Mauvais genre

ALDERMAN Naomi

À la grande fierté de ses parents, typiquement middle-class, James a été admis à Oxford mais ses débuts sont lourds de désillusions : des résultats décevants, des professeurs et des camarades odieux, un accident stupide… Bref, de replis successifs en solitude absolue, rien ne va plus pour James jusqu’au jour où il fait la connaissance de la charmante Jess qui l’introduit dans un petit cercle d’étudiants. Le pivot central en est Mark, richissime personnage fitzgéraldien aussi attirant pour les femmes que pour les hommes et totalement déséquilibré.

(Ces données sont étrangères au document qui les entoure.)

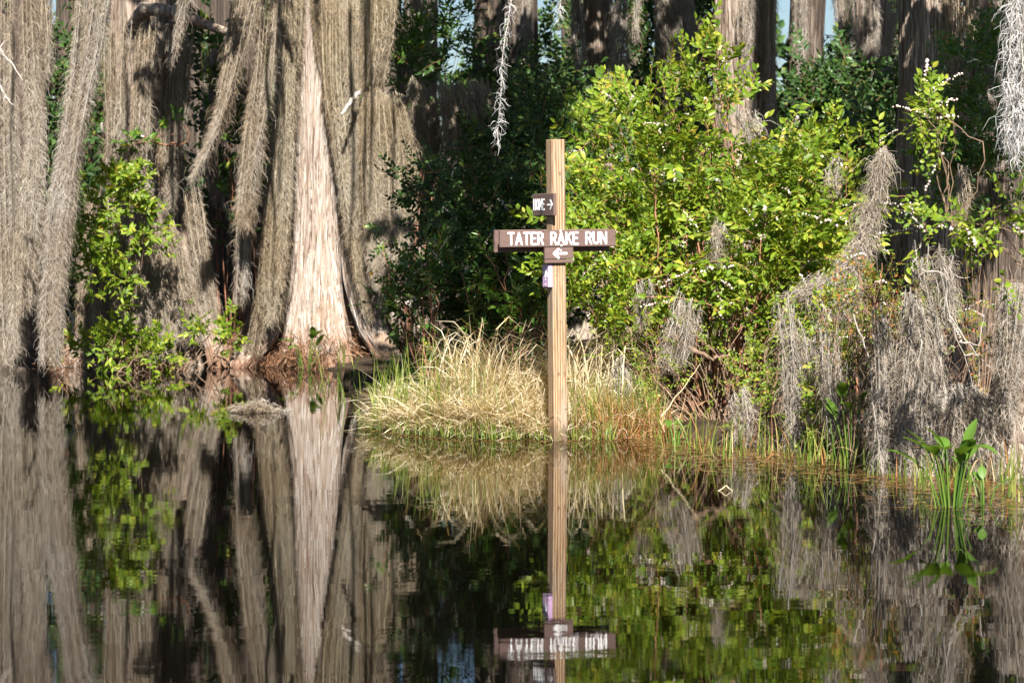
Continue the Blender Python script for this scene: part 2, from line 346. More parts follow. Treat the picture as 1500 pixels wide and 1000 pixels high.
# ------------------------------------------------------------------ leaves and twigs
def leaf_tpl(L=1.0, w=.45, fold=.12, droop=.12):
    w *= .5
    v = np.array([[0,0,0],[.36,0,-.01],[.7,0,-droop*.45],[1,0,-droop],[.3,w*.92,fold*w*2],[.66,w*.8,fold*w*1.6-droop*.35],[.3,-w*.92,fold*w*2],[.66,-w*.8,fold*w*1.6-droop*.35]])*L
    f = np.array([[0,1,4],[1,2,4],[2,5,4],[2,3,5],[1,0,6],[2,1,6],[2,6,7],[3,2,7]])
    f[4:] = np.array([[0,6,1],[1,6,2],[6,7,2],[7,3,2]])
    return v, f
def rot_from(x, up):
    x = unit(x); y = unit(np.cross(up, x)); z = np.cross(x, y)
    return np.stack([x, y, z], -1)   # columns
def twig_tpl(nl=11, L=1.0, ls=.26, w=.45, curve=.15, spread=52, seed=0, both=False, whorl=False):
    """returns leaf verts/faces and stem path"""
    r_ = np.random.default_rng(seed); V = []; Fc = []; n = 0
    def pos(t): return np.array([t*L, .03*math.sin(3*t+seed), -curve*t*t*L])
    for i in range(nl):
        t = .18+.82*i/(nl-1); p = pos(t); s = 1 if i % 2 else -1
        a = math.radians(spread+r_.normal(0, 12))*s*(1 if i < nl-1 else .1)
        if whorl: a = r_.uniform(-1.6, 1.6)
        d = np.array([math.cos(a), math.sin(a), r_.normal(.12, .25)-2*curve*t*.5])
        up = np.array([r_.normal(0, .3), r_.normal(0, .3)+.15*s, 1.])
        R = rot_from(d, up); lv, lf = leaf_tpl(ls*r_.uniform(.65, 1.15)*(1-.25*t), w*r_.uniform(.85, 1.15), .12, r_.uniform(.0, .3))
        V.append(lv@R.T+p); Fc.append(lf+n); n += len(lv)
    stem = np.array([pos(t) for t in np.linspace(0, 1, 5)])
    return np.concatenate(V), np.concatenate(Fc), stem
def raceme_tpl(n=14, seed=0):
    r_ = np.random.default_rng(seed); V = []; Fc = []; k = 0
    o = np.array([[1,0,0],[-1,0,0],[0,1,0],[0,-1,0],[0,0,1.1],[0,0,-1.4]])*.036
    of = np.array([[0,2,4],[2,1,4],[1,3,4],[3,0,4],[2,0,5],[1,2,5],[3,1,5],[0,3,5]])
    for i in range(n):
        t = i/(n-1); p = np.array([t, r_.normal(0, .035), -.045-.18*t*t+r_.normal(0, .026)])
        V.append(o*r_.uniform(.55, 1.3)+p); Fc.append(of+k); k += 6
    return np.concatenate(V), np.concatenate(Fc)
def one_leaf(s):
    v, f = leaf_tpl(1, .5+.04*s, .12, .1+.08*s); return v, f, np.array([[0, 0, 0], [.1, 0, 0], [.2, 0, 0], [.3, 0, 0], [.4, 0, 0]])
TW = {
 'leaf': [one_leaf(s) for s in range(3)],
 'fetter': [twig_tpl(11, 1, .30, .5, .15, 52, s) for s in range(6)],
 'willow': [twig_tpl(13, 1, .34, .3, .12, 45, s+20) for s in range(5)],
 'small': [twig_tpl(12, 1, .2, .5, .1, 55, s+40) for s in range(5)],
 'rosette': [twig_tpl(9, .55, .38, .4, .0, 60, s+60, whorl=True) for s in range(5)],
 'lump': [twig_tpl(12, 1, .42, .55, .1, 60, s+80, whorl=True) for s in range(5)]}
RAC = [raceme_tpl(14, s) for s in range(4)]
def scatter(mb, kind, pos, d, up, sc, leafmi=0, stemmi=1, stem=True):
    tp = TW[kind]; which = rng.integers(0, len(tp), len(pos)); R = rot_from(d, up)
    for k, (lv, lf, st) in enumerate(tp):
        m = np.where(which == k)[0]
        if not len(m): continue
        v = np.einsum('nij,vj->nvi', R[m], lv)*sc[m, None, None]+pos[m, None]
        f = lf[None]+(np.arange(len(m))*len(lv))[:, None, None]
        mb.add(v, f.reshape(-1, 3), leafmi, False)
        if stem:
            p = np.einsum('nij,vj->nvi', R[m], st)*sc[m, None, None]+pos[m, None]
            ribbons(mb, p, np.full((len(m), 1), .0035)*np.linspace(1, .4, 5)[None], stemmi)
def scatter_rac(mb, pos, d, up, sc):
    which = rng.integers(0, len(RAC), len(pos)); R = rot_from(d, up)
    for k, (lv, lf) in enumerate(RAC):
        m = np.where(which == k)[0]
        if not len(m): continue
        v = np.einsum('nij,vj->nvi', R[m], lv)*sc[m, None, None]+pos[m, None]
        mb.add(v, (lf[None]+(np.arange(len(m))*len(lv))[:, None, None]).reshape(-1, 3), 0, False)
def lump_points(lumps, n, spread=.1, per=9, rmin=.35):
    """clustered points in ellipsoids given as (px,py,rx,ry,D,rd)"""
    a = np.array(lumps, float); wgt = a[:, 2]*a[:, 3]*(a[:, 4]/16)**2; wgt /= wgt.sum()
    nc = max(1, n//per); k = rng.choice(len(a), nc, p=wgt)
    dr = unit(rng.normal(0, 1, (nc, 3))); dr[:, 1] -= .25; dr = unit(dr)
    rr = U(rmin**2, 1, nc)**.5
    D = a[k, 4]; c = np.stack([(a[k, 0]-CX)/F*D, D, EYE-(a[k, 1]-YH)/F*D], 1)
    ext = np.stack([a[k, 2]*D/F, a[k, 5], a[k, 3]*D/F], 1)
    cc = c+dr*rr[:, None]*ext
    i = np.repeat(np.arange(nc), per)
    p = cc[i]+rng.normal(0, spread, (len(i), 3)); d = dr[i]
    ok = p[:, 2] > .06
    return p[ok], d[ok], c[i][ok]
def leaf_dirs(d, upb=.35, rnd=.45):
    n = len(d)
    dd = unit(d*.8+np.array([0, -.15, upb])+rng.normal(0, rnd, (n, 3)))
    up = unit(np.array([.1, -.55, .8])+rng.normal(0, .45, (n, 3)))
    return dd, up
def shrub(name, label, cat, lumps, n, kind, leafmat, size=(.14, .24), base=None, stems=30, flowers=0, group=None, stemmat='redtwig', spread=.1, per=9, rmin=.35, upb=.35, srad=.008, sprays=0):
    reseed(label); p, d, c = lump_points(lumps, n, spread, per, rmin)
    if base is None:
        b = p.mean(0); b[2] = 0
    else: b = np.array(base, float)
    root = empty(name, b, label, cat, group)
    dd, up = leaf_dirs(d, upb)
    mb = MB(); scatter(mb, kind, p, dd, up, U(*size, len(p)))
    sq = []
    if sprays:      # long arching shoots that leave the mass, leaves in rows and flowers at the tip
        k = rng.choice(len(p), sprays, replace=False); k = k[(p[k, 0] > b[0]-.3) & (p[k, 2] < 1.75)]; sprays = len(k); k = k[np.argsort(-(d[k]@np.array([.2, -.5, .8])))][:sprays]
        L = U(.3, .75, sprays); d0 = unit(d[k]*np.array([1, .6, 1])+np.array([0, -.2, .7])+rng.normal(0, .25, (sprays, 3)))
        side = unit(d[k]*np.array([1, .5, 0])+rng.normal(0, .3, (sprays, 3)))
        for t in np.linspace(.1, 1, 8):
            q = p[k]+d0*(L*t)[:, None]+side*(L*.35*t*t)[:, None]-np.array([0, 0, 1.])*(L*.5*t*t)[:, None]
            sq.append(q)
            for sg in (-1, 1):
                tv = unit(d0+side*.7*t-np.array([0, 0, 1.])*t); lat = unit(np.cross(tv, np.array([0, 0, 1.])))
                dd_ = unit(tv*.7+lat*sg*.8+rng.normal(0, .2, (sprays, 3))); up_ = unit(np.array([0, -.5, .9])+rng.normal(0, .35, (sprays, 3)))
                scatter(mb, 'leaf', q, dd_, up_, U(.055, .085, sprays), 0, 1, False)
        ribbons(mb, np.stack(sq, 1), np.full((sprays, 1), .006)*np.linspace(1, .5, 8)[None], 1)
    mb.build('foliage', [M[leafmat], M[stemmat]], root, b).location = (0, 0, 0)
    if stems:
        sb = MB(); pick = rng.choice(len(p), min(stems, len(p)), replace=False)
        for i in pick:
            e = p[i]; s0 = b+np.array([(e[0]-b[0])*.35+N(1, .12)[0], (e[1]-b[1])*.5+N(1, .1)[0], -.1])*(1 if stems > 14 else .02)
            m = (s0*.45+e*.55)+np.array([N(1, .12)[0], N(1, .1)[0], .18*abs(e[2]-b[2])+N(1, .05)[0]])
            t = np.linspace(0, 1, 9)[:, None]; path = s0*(1-t)**2+2*m*t*(1-t)+e*t*t
            path[1:-1] += rng.normal(0, .012, (7, 3))
            tube(sb, path, np.linspace(srad, .002, 9)*U(.6, 1.3), 5)
        sb.build('stem', M[stemmat], root, b).location = (0, 0, 0)
    if flowers:
        i = rng.choice(len(p), flowers, replace=False); fb = MB()
        q = p[i]+unit(d[i]+np.array([0, -.5, .4]))*.05
        fd = unit(dd[i]+rng.normal(0, .4, (flowers, 3))*np.array([1, .5, .5])+np.array([0, 0, -.25])); 
        if sprays:
            m_ = min(sprays, 50); scatter_rac(fb, sq[4][:m_]-np.array([0, .0, .012]), unit(sq[7][:m_]-sq[4][:m_]), np.tile([0., -.3, 1.], (m_, 1)), U(.14, .26, m_))
        scatter_rac(fb, q, fd, np.tile([0., -.3, 1.], (flowers, 1)), U(.1, .2, flowers))
        tag(fb.build('blossom', M['petal'], root, b), kind='stuff').location = (0, 0, 0)
    return root

# ------------------------------------------------------------------ grass
def blades(mb, base, L, w, th0, th1, K=7, mi=0, az=None, pw=1.5):
    n = len(base); t = np.linspace(0, 1, K)
    th = th0[:, None]+(th1-th0)[:, None]*t[None]**pw
    if az is None: az = U(0, 6.283, n)
    ds = (L/(K-1))[:, None]
    hx = np.concatenate([np.zeros((n, 1)), np.cumsum(np.sin(th[:, 1:])*ds, 1)], 1); hz = np.concatenate([np.zeros((n, 1)), np.cumsum(np.cos(th[:, 1:])*ds, 1)], 1)
    p = np.stack([base[:, :1]+hx*np.cos(az)[:, None], base[:, 1:2]+hx*np.sin(az)[:, None], base[:, 2:]+hz], -1)
    p[..., 2] = np.maximum(p[..., 2], .004)
    side = np.stack([np.cos(az+N(n, .5)), np.sin(az), N(n, .4)], -1)
    ribbons(mb, p, w[:, None]*np.array([.8, 1, 1, .9, .75, .5, .12])[None, :K], mi, unit(side))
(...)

Durant plusieurs années, entre beuveries, expérimentations multiples, discussions passionnées et révisions d’examens, des relations très fortes mais ambiguës se tissent au sein du groupe qui profite de la générosité de Mark dans la bohème de son immense maison. Puis vient le temps de la vraie vie, du travail et de la famille, qui éloigne les amis, rapproche dangereusement Mark et James et fait tomber les masques. De retrouvailles en séparations, le groupe se désagrège. Il ne finira par subsister des temps bénis de la jeunesse qu’une sourde nostalgie teintée de frustration menant au drame.

 

Naomi Alderman, elle-même diplômée d’Oxford, dépeint avec force détails les arcanes de cette prestigieuse institution conservatrice dont elle connaît les rites, les privilèges et aussi les failles. S’appuyant sans doute sur ses propres souvenirs, elle met en scène toute une brochette de protagonistes, fouillant avec finesse la  personnalité de chacun dans la tradition des romans psychologiques anglais. Au fil d’une suite de rebondissements tour à tour pittoresques ou dramatiques, elle analyse sans tabou les amitiés et amours estudiantines, homosexuelles ou non. Tendresse, jalousie, manipulation, cynisme, culpabilité et perversité, tout le jeu des sentiments amoureux est passé au crible et subtilement disséqué. Une écriture rigoureuse et délicate, ainsi qu’une construction simple, charpentée en trois parties, ajoutent à la séduction – certes un peu vénéneuse – de ce roman doux-amer sur le thème intemporel des paradis perdus et des années enfuies.